### Exercise inputs

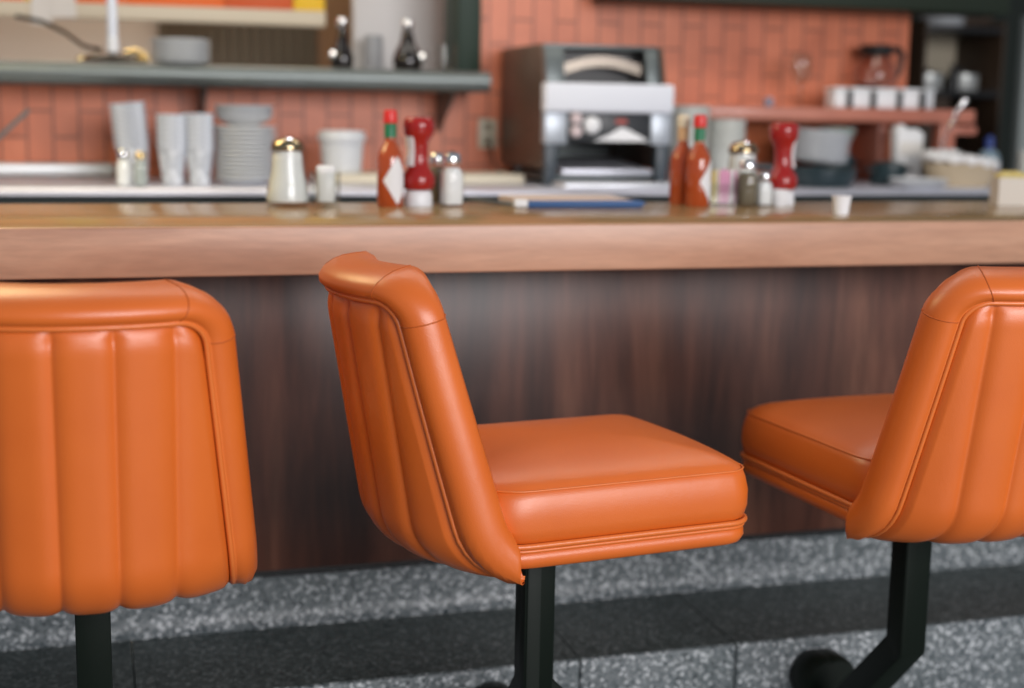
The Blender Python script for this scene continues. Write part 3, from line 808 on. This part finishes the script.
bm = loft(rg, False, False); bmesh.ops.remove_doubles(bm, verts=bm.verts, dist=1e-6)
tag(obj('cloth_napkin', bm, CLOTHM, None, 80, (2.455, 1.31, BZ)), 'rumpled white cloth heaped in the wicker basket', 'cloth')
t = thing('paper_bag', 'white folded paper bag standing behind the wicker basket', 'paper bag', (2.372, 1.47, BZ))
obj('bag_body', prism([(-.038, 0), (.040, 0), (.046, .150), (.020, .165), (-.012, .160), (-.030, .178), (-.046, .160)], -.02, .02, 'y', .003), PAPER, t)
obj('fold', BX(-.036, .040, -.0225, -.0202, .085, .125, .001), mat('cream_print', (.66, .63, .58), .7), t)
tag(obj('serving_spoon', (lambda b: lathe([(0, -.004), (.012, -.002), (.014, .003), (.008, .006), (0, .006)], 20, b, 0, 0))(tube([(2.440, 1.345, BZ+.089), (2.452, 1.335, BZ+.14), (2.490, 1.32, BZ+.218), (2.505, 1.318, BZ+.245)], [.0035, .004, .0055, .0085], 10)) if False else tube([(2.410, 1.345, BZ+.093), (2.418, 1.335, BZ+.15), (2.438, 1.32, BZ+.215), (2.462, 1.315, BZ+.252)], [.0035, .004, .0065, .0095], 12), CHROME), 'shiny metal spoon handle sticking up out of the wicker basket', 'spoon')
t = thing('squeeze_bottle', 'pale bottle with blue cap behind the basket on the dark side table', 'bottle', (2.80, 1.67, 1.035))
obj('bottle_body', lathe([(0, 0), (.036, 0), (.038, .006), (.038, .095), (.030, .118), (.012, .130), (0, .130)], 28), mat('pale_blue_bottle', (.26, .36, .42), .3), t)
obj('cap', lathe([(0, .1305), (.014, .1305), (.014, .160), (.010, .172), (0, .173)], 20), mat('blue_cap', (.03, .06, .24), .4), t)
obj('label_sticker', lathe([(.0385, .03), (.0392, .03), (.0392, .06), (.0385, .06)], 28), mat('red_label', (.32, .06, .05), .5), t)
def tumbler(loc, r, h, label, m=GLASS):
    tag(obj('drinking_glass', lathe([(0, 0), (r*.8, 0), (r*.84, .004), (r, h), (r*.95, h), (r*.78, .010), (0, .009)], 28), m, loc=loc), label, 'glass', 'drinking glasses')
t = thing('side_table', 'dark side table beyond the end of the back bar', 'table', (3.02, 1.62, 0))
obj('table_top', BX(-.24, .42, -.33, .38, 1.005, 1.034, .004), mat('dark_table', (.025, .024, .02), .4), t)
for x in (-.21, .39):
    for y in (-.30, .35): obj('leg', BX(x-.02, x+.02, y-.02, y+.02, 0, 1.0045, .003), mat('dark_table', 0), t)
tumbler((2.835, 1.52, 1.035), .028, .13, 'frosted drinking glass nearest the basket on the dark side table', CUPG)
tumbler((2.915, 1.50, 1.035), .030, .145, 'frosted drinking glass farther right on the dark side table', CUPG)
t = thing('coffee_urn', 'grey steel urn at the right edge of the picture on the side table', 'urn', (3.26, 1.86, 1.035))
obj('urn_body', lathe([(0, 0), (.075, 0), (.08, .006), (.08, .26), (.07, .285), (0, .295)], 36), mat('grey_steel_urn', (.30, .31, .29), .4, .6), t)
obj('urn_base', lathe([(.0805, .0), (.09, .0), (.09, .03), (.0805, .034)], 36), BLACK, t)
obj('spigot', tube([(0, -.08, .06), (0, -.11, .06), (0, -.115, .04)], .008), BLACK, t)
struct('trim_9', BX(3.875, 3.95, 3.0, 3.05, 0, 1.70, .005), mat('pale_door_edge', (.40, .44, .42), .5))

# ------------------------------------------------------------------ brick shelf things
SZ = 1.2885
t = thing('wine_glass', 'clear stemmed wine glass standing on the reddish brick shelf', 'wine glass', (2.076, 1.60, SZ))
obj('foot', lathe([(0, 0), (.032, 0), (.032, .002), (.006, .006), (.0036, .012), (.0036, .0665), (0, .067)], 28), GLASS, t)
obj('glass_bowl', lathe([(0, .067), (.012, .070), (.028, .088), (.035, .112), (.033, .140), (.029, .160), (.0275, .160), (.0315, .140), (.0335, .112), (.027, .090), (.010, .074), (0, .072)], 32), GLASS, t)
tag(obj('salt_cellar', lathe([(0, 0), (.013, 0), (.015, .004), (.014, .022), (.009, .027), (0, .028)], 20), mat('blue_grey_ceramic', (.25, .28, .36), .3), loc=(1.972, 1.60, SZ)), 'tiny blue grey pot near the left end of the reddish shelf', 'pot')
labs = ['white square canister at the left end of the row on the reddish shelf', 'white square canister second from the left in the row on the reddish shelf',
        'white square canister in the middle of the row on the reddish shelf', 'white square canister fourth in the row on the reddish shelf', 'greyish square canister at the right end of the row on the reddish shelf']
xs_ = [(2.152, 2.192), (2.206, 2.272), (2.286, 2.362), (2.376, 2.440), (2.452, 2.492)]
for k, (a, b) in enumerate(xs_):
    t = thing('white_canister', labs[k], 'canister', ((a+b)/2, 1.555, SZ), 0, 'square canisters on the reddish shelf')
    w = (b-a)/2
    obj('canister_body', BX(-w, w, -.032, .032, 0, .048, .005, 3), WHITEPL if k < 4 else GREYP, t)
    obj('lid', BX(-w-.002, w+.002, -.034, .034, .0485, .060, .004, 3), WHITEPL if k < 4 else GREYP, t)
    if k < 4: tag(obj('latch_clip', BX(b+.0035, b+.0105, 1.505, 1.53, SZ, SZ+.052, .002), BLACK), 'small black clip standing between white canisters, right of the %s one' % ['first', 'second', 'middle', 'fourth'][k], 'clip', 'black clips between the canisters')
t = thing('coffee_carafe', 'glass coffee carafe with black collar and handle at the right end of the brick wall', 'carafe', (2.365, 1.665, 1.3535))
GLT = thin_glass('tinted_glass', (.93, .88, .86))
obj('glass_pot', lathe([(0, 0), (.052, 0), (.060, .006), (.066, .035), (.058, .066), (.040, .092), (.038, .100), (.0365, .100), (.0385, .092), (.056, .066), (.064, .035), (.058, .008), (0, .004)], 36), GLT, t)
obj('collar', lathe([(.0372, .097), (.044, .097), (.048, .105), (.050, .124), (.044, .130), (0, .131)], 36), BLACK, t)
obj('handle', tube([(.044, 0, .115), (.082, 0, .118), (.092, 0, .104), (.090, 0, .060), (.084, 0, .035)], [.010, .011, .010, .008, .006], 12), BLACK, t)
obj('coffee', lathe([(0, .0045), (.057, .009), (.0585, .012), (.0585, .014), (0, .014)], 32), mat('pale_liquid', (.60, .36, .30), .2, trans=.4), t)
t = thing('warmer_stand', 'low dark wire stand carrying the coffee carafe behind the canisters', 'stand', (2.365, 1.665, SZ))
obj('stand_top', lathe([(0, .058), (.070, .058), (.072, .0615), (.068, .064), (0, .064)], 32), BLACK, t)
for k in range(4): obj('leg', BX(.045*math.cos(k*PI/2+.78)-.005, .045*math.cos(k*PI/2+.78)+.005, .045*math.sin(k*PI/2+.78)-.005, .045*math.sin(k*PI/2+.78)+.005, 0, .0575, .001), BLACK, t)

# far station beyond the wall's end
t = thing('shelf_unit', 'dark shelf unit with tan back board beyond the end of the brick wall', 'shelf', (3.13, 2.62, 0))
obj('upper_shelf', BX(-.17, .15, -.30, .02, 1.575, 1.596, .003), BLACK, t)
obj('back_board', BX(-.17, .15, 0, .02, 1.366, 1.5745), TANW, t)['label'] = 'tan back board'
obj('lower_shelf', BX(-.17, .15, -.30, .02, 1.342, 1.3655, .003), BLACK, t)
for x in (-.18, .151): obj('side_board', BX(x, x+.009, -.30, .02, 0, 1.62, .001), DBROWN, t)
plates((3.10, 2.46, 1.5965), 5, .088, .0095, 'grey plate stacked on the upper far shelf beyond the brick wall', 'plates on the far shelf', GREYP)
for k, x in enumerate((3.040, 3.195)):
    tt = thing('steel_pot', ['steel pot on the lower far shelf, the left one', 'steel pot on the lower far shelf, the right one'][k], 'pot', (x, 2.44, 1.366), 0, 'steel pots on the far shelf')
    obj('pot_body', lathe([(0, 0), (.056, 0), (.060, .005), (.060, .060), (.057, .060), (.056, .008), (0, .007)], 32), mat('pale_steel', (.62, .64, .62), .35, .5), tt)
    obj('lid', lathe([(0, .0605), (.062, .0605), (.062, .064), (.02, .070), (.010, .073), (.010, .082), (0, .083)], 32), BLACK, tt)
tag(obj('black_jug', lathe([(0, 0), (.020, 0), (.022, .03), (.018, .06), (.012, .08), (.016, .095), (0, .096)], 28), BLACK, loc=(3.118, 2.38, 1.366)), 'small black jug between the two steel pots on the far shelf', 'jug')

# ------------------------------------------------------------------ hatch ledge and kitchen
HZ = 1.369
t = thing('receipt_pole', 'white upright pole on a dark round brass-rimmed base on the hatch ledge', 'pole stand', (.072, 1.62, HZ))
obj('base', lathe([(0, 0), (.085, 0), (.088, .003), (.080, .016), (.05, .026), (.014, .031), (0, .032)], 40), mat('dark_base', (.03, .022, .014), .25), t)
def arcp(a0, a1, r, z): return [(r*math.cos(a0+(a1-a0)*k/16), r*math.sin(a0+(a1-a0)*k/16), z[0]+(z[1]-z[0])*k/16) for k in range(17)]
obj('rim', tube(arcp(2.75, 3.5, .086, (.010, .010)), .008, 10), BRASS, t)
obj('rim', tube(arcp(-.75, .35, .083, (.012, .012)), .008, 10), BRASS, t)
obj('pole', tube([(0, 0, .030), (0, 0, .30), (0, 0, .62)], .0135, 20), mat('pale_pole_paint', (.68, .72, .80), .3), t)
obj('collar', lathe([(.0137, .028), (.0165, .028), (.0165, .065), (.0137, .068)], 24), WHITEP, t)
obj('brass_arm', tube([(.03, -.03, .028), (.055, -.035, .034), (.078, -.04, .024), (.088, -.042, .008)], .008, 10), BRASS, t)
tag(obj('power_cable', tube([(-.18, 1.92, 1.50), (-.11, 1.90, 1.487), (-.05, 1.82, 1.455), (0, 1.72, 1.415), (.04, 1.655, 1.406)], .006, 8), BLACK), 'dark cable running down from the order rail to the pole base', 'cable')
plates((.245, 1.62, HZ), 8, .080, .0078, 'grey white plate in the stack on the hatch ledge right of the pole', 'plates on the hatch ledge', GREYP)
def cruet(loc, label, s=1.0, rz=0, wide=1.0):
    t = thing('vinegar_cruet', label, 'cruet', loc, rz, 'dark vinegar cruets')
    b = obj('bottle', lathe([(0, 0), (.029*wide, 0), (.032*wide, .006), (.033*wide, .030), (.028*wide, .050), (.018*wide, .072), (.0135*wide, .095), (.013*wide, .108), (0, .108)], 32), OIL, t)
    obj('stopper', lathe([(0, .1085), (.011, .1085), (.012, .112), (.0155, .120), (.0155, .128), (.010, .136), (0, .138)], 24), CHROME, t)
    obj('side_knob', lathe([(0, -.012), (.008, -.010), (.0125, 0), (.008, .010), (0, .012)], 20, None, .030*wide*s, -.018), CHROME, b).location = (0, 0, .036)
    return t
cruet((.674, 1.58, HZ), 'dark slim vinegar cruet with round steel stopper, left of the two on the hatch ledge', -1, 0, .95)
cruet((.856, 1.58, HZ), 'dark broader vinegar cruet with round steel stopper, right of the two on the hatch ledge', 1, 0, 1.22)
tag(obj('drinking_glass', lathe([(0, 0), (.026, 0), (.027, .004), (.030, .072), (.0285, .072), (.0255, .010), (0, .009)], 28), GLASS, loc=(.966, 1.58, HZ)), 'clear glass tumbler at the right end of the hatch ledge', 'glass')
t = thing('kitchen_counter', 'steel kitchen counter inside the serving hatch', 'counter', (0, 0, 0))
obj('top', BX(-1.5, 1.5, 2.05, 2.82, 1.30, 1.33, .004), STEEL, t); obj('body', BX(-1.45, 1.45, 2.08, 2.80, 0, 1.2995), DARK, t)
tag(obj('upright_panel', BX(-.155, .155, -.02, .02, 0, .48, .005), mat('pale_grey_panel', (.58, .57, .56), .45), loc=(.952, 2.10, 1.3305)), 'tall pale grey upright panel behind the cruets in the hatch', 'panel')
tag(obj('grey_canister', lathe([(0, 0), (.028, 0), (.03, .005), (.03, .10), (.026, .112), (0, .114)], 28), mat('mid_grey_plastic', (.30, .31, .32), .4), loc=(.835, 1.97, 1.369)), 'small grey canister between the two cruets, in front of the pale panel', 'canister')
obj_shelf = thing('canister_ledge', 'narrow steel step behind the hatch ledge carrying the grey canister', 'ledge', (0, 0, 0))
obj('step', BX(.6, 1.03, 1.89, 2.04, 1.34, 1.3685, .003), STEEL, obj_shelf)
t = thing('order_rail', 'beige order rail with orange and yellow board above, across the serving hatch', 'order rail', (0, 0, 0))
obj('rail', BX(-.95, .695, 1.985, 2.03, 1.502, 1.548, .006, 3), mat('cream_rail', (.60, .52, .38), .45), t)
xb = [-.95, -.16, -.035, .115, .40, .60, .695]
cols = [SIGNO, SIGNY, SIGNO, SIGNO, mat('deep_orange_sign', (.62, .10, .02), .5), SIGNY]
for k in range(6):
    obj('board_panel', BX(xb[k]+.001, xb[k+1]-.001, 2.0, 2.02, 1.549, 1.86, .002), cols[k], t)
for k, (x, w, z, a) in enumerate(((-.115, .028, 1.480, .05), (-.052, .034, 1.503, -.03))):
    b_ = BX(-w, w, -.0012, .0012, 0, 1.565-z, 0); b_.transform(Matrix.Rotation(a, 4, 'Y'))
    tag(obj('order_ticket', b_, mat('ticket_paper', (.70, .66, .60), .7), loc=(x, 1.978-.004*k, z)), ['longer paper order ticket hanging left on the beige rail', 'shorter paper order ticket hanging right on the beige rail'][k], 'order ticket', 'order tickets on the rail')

######
### Exercise inputs

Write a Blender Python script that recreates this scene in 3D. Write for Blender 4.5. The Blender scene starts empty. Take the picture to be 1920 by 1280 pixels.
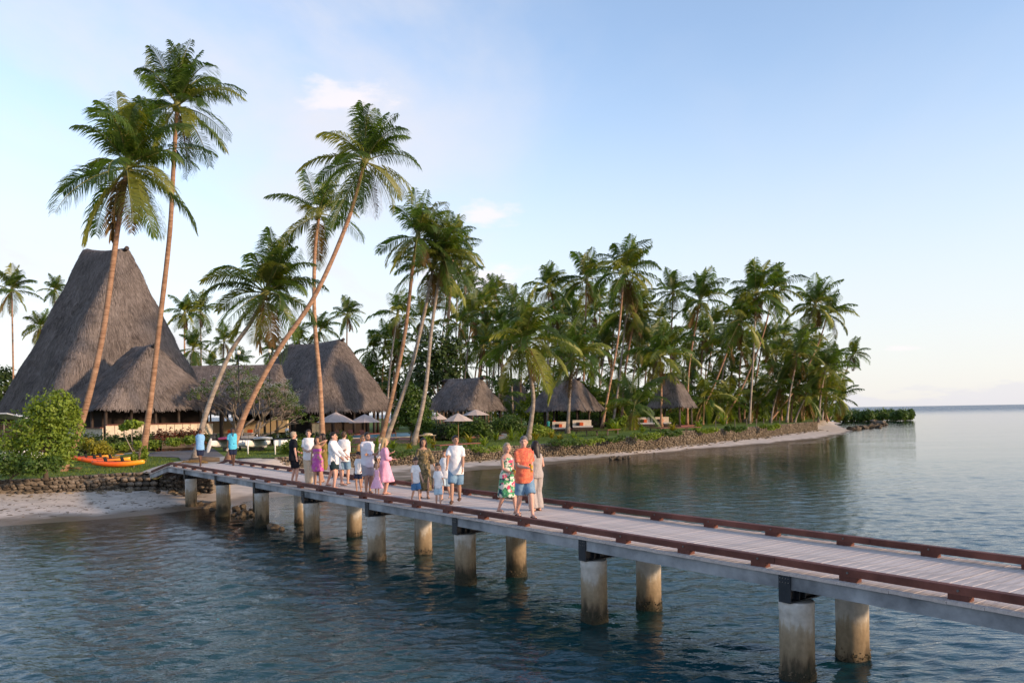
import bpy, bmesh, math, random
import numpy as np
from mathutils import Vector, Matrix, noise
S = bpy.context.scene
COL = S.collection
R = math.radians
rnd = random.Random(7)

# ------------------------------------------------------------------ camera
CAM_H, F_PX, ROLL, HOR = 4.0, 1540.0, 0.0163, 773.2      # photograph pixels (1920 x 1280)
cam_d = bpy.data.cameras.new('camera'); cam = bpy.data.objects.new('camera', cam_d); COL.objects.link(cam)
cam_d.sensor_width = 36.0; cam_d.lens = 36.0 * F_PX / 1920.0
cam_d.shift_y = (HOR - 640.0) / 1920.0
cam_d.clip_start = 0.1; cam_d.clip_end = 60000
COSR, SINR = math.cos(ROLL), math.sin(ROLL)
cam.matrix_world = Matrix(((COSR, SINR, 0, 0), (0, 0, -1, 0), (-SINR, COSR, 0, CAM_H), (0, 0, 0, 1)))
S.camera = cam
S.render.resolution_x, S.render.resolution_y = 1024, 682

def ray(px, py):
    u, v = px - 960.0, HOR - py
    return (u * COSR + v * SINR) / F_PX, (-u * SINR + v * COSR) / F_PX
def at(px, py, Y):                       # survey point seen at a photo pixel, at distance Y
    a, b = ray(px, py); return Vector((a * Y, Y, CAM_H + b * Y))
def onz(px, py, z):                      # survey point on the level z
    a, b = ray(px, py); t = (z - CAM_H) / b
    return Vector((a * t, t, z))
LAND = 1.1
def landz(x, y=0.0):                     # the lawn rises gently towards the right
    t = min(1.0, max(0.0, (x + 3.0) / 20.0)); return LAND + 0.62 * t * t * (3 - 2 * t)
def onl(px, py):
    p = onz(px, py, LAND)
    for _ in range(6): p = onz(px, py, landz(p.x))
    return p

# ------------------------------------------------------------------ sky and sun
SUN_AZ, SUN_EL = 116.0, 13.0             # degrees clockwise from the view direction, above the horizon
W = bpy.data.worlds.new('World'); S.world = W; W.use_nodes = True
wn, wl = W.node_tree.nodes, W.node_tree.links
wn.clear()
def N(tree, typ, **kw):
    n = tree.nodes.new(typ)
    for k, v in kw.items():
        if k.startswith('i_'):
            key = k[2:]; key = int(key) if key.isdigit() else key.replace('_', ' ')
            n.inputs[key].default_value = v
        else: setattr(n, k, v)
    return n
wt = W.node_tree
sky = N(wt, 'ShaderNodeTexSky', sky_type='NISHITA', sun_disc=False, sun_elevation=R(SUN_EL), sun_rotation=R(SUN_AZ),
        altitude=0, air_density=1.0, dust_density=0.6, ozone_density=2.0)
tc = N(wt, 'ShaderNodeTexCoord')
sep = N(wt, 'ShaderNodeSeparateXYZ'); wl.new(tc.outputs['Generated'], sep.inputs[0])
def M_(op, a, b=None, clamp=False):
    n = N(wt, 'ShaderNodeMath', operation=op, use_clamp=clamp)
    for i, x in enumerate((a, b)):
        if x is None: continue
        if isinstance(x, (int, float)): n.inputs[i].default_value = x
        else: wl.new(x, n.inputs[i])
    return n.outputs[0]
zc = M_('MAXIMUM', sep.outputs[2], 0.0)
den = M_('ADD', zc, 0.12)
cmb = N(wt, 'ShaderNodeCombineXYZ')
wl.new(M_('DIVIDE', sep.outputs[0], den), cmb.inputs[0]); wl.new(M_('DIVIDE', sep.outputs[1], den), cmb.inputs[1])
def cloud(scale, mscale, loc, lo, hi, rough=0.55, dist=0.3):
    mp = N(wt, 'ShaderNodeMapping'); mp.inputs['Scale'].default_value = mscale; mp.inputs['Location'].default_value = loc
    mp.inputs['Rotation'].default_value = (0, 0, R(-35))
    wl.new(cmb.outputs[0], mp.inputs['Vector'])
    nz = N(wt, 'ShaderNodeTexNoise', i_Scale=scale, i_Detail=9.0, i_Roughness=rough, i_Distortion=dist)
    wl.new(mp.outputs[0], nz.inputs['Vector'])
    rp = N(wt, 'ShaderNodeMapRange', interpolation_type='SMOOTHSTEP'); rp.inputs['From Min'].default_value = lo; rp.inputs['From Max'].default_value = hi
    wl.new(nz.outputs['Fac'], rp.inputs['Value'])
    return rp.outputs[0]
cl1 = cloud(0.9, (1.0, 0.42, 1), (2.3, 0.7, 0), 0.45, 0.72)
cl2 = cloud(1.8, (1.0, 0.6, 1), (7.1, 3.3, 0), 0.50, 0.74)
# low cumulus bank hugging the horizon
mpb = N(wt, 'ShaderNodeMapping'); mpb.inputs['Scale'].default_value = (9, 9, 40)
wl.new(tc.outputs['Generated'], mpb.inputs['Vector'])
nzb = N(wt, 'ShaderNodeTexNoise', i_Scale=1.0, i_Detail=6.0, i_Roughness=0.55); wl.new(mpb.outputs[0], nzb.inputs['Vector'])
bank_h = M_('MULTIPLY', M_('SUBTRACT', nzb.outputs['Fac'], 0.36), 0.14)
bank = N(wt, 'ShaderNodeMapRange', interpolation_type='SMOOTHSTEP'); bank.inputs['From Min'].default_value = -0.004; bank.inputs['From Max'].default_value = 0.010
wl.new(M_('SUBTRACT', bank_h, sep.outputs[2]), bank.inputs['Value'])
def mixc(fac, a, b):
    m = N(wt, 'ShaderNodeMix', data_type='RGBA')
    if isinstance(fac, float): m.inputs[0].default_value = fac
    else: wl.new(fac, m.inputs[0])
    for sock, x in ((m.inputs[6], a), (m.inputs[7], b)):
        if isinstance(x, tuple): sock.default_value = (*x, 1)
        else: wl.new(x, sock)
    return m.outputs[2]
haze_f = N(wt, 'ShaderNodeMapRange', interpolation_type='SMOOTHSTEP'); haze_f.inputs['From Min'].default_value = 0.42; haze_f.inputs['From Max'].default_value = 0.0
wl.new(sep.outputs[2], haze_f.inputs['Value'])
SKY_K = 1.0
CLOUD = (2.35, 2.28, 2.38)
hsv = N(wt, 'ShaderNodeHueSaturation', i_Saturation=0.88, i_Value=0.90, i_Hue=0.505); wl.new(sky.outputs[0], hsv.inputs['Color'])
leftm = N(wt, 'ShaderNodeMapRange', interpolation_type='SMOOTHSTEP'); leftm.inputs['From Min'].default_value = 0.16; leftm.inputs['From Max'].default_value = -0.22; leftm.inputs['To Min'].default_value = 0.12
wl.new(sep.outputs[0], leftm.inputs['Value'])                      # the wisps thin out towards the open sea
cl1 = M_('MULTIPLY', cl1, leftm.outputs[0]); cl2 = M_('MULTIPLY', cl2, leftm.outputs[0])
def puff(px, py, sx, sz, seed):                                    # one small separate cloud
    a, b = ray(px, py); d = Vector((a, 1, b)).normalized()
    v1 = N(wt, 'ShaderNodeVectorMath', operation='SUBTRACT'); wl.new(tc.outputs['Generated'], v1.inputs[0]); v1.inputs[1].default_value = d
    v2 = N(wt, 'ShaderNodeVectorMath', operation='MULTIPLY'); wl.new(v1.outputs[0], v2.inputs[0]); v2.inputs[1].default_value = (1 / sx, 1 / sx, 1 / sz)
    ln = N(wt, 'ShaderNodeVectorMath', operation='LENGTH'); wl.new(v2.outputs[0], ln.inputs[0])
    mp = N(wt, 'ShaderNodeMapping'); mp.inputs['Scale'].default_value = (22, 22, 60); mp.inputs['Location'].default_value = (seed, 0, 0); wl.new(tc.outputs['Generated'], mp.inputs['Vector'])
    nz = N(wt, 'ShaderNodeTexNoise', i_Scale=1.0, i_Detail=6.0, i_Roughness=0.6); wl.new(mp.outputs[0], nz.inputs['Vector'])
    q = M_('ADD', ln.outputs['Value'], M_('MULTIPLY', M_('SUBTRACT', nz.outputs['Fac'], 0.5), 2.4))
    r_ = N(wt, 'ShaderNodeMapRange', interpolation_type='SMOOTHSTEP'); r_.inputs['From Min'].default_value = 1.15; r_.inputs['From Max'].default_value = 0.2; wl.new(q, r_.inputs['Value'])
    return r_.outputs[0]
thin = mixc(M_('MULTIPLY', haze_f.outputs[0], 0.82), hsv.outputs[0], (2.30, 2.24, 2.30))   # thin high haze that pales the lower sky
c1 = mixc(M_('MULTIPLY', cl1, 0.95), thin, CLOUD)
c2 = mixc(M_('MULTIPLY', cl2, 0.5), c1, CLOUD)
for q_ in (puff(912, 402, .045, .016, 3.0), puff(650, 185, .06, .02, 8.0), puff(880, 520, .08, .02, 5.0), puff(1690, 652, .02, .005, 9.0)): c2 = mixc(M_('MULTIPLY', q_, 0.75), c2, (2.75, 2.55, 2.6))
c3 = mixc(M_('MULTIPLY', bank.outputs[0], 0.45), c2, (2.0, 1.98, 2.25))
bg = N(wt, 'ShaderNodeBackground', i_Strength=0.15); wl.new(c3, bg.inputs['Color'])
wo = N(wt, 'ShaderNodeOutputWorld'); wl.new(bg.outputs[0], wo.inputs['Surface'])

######

Skip all pictures. Retype exactly the span whose first line is the one with "Write a Blender" and whose last line is the one with "rnd = random.Random(7)".

Write a Blender Python script that recreates this scene in 3D. Write for Blender 4.5. The Blender scene starts empty. Take the picture to be 1920 by 1280 pixels.
import bpy, bmesh, math, random
import numpy as np
from mathutils import Vector, Matrix, noise
S = bpy.context.scene
COL = S.collection
R = math.radians
rnd = random.Random(7)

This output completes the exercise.